The day after British Foreign Secretary Phil Hammond concluded an historic state visit to Iran by proclaiming the revolutionary Islamic Republic a “perfectly normal” country— Iran’s Parliamentary secretary took to state controlled airwaves to reiterate that Israel’s annihilation remains his country’s paramount strategic objective – and that no changes in relationships with Western powers could alter that goal.
Speaking on Iranian state television Parliamentary secretary Hussein Sheikholeslam said the re-establishment of diplomatic relations between the UK and Iran did not presage any change in Iran’s foreign policy goals or principles. “Our positions against the usurper Zionist regime have not changed at all; Israel should be annihilated and this is our ultimate slogan.”

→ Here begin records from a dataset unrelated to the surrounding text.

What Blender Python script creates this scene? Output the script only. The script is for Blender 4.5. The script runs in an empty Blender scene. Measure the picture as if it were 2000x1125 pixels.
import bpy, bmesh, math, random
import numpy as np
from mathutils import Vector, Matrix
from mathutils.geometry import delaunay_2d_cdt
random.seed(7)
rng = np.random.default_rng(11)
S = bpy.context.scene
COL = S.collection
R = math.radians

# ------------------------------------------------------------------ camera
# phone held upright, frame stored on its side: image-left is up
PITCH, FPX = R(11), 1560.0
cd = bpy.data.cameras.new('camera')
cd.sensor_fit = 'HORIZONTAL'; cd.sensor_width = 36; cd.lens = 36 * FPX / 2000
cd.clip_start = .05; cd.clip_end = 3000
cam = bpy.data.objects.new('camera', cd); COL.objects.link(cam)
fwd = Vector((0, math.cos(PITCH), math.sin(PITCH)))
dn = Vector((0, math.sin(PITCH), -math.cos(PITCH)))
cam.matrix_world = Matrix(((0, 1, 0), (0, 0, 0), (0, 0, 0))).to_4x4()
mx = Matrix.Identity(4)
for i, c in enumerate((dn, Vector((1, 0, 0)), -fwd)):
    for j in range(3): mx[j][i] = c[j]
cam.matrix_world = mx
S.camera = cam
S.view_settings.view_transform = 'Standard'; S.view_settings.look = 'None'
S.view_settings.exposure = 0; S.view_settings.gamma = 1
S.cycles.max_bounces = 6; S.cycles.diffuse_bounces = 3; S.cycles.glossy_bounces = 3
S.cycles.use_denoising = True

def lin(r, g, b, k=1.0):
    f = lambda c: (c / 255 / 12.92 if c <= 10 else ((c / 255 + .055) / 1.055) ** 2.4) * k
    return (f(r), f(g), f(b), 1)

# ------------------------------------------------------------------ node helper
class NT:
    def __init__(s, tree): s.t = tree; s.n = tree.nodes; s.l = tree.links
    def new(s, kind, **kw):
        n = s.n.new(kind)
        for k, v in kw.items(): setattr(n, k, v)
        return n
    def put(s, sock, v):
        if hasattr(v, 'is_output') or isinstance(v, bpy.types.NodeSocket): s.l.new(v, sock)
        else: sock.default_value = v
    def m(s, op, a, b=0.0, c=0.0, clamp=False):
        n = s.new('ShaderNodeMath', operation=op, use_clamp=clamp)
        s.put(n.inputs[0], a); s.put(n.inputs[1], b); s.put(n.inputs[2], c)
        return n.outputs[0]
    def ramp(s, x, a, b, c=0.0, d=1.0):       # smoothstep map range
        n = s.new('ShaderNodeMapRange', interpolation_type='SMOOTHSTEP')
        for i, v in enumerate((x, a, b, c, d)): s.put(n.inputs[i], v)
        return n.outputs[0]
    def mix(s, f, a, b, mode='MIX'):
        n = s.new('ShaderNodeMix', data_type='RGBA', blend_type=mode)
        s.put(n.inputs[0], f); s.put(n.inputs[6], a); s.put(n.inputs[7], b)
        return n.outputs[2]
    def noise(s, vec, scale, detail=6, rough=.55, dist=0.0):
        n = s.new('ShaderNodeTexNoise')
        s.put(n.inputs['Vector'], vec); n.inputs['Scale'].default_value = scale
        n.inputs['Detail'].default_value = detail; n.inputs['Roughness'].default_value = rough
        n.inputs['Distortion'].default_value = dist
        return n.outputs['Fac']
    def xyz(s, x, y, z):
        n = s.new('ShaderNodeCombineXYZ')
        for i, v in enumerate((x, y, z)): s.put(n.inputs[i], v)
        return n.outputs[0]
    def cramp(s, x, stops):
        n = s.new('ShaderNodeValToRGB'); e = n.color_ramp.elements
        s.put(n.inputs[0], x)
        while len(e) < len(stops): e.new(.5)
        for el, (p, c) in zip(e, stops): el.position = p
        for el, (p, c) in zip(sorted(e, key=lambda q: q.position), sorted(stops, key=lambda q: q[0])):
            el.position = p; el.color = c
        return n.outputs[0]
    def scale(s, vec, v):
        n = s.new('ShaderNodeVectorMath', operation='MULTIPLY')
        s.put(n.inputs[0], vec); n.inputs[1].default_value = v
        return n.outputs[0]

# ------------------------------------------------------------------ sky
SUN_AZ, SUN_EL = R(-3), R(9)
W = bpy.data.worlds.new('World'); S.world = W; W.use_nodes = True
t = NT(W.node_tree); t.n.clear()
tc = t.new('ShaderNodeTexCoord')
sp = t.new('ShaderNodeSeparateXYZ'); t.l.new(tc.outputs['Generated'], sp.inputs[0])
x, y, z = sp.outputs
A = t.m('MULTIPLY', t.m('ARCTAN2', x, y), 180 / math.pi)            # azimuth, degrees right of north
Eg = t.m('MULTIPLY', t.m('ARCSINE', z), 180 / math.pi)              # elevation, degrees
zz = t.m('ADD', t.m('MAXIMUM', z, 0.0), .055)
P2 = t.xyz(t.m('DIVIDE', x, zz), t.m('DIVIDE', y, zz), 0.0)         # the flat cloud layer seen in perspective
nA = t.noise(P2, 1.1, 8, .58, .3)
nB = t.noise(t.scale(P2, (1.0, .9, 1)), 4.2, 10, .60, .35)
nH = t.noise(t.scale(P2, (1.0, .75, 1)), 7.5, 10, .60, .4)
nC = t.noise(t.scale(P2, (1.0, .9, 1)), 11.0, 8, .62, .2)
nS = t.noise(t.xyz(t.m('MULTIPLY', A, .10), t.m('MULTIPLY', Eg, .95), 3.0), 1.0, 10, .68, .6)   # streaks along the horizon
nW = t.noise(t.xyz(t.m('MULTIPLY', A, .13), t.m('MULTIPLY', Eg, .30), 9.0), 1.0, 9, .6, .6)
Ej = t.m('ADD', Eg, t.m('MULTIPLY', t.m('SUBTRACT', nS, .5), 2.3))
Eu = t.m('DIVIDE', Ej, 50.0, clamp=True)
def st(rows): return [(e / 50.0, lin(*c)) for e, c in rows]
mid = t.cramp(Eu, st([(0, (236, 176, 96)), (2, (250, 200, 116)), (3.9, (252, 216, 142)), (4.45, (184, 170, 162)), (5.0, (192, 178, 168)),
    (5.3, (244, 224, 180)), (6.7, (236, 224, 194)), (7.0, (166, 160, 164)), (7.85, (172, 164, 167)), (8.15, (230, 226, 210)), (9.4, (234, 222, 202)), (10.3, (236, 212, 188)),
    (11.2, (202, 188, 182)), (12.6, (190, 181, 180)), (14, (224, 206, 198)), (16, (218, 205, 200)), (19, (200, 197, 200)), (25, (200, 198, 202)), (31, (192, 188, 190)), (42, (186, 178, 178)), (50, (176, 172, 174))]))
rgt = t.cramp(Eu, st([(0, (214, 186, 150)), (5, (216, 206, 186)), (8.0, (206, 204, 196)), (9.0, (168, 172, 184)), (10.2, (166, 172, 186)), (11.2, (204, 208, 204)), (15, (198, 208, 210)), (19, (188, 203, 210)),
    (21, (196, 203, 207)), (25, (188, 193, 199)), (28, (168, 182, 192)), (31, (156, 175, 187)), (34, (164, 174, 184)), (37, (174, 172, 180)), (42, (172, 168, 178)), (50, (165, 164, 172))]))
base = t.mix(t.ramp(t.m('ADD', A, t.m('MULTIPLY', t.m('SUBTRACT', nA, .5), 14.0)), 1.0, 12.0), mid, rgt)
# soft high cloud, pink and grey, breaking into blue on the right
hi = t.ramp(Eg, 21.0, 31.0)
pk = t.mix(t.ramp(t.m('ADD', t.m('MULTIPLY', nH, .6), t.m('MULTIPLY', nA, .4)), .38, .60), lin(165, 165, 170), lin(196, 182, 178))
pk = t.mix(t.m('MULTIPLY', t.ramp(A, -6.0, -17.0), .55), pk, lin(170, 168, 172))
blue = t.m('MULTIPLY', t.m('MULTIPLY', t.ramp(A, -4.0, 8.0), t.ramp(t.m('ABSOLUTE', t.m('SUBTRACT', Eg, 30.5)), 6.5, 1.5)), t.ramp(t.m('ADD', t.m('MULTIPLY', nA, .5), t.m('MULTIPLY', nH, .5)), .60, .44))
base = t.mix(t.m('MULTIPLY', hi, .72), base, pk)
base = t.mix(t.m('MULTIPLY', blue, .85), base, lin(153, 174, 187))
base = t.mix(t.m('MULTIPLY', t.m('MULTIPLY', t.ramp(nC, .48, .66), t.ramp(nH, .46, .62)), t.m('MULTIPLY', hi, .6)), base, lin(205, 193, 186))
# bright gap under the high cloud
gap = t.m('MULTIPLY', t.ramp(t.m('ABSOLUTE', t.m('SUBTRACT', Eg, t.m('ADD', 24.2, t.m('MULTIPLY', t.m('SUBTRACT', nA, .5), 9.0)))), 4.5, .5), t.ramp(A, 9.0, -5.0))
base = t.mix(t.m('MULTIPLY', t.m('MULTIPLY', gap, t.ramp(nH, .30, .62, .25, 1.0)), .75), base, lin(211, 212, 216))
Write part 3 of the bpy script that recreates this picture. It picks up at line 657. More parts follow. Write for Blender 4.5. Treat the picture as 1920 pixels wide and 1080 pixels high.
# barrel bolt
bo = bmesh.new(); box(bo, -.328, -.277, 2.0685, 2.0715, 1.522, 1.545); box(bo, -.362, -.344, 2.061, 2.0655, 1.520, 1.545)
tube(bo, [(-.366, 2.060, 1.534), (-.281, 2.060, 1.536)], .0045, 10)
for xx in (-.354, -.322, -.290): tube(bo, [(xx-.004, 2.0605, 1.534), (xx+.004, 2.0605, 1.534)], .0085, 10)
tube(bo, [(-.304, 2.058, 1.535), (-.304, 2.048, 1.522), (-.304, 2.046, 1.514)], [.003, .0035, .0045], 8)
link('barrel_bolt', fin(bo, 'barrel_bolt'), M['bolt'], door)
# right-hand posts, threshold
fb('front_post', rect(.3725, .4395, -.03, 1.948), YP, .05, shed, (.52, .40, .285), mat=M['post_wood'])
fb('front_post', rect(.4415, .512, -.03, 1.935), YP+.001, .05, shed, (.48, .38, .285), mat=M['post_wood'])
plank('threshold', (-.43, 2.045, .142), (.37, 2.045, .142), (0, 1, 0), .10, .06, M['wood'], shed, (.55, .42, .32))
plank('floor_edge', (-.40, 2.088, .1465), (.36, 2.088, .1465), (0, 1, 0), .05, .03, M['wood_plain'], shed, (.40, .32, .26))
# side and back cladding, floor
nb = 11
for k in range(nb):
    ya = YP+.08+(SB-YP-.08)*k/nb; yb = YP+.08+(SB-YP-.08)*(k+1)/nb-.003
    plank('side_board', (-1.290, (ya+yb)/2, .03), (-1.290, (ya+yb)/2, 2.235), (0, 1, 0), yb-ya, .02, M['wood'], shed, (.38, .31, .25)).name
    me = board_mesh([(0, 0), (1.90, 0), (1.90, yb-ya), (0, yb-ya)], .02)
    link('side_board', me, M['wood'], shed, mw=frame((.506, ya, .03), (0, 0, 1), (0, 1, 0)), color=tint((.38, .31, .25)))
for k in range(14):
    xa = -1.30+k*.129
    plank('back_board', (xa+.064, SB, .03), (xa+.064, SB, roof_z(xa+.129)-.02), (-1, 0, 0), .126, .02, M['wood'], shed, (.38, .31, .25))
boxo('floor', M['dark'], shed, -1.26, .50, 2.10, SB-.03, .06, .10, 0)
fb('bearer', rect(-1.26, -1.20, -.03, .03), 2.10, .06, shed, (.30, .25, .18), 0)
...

In addition to holding the top administrative position for the speaker of Iran’s parliament, Sheikholeslam is a highly influential figure within Iran’s foreign policy establishment. Coming the very day after the first bilateral meeting between a British Foreign Secretary and an Iranian President in 14 years, his appearance on tightly controlled state television was seen by many outside Iran as an attempt to remind Iranians and the world that Hammond’s praise of Iranian ‘normalcy’ came in the context of Iran being a normal country that seeks the annihilation of another country; Israel.
The senior Iranian figure wasn’t the only one to take issue with what British top diplomat’s observed on his two day visit. Foreign Minister Hammond sparked much controversy back home and in Israel with his claims that Iranian President Mohammed Rouhani demonstrated to him a willingness to take a “more nuanced” approach to the existence of the Jewish state, and that “Iran’s rhetoric need not be taken so seriously. newspaper.” Speaking to the Guardian, Hammond said, “We’ve got to distinguish the internal political consumption rhetoric from the reality of the way they conduct their foreign policy.”
With “Death to Britain” graffiti clearly visible on the walls of the newly reopened British embassy, FM Hammond averred that Iran had softened its deep hostility toward Britain. “I also detect a change in the language and the rhetoric around the UK,” he said. He said he was reassured that Iran’s leaders seemed to now regard Britain as “part of Europe” and thus worthy of engagement.
Critics at home said Hammond’s effusive praise for what he called the vibrancy of life in the strictly authoritarian Islamic state made him sound more like a spokesman for the Iranian Ministry of Tourism than the top diplomat of permanent member state of the UN Security Council. His own impressions of the country had run counter to the popular stereotypes of Iran.
“Many people in Britain and the West, have an image of Iran as a desperately theocratic, deeply religious society motivated by ideology,” Mr Hammond was quoted as having said in Britain’s Daily Telegraph.
”What I’ve seen is a perfectly normal, bustling, dynamic, entrepreneurial, thrusting, middle income developing world city, which has clearly enormous potential. You only need to look at it to see the enormous potential.”
The British embassy, ransacked and looted by Iranian mobs who overran and defaced the mission in 2011, announced they have hired a restoration specialist to sand blast away all the anti-British graffiti found throughout the building and apply historically appropriate paints for the historic 19th-century structure.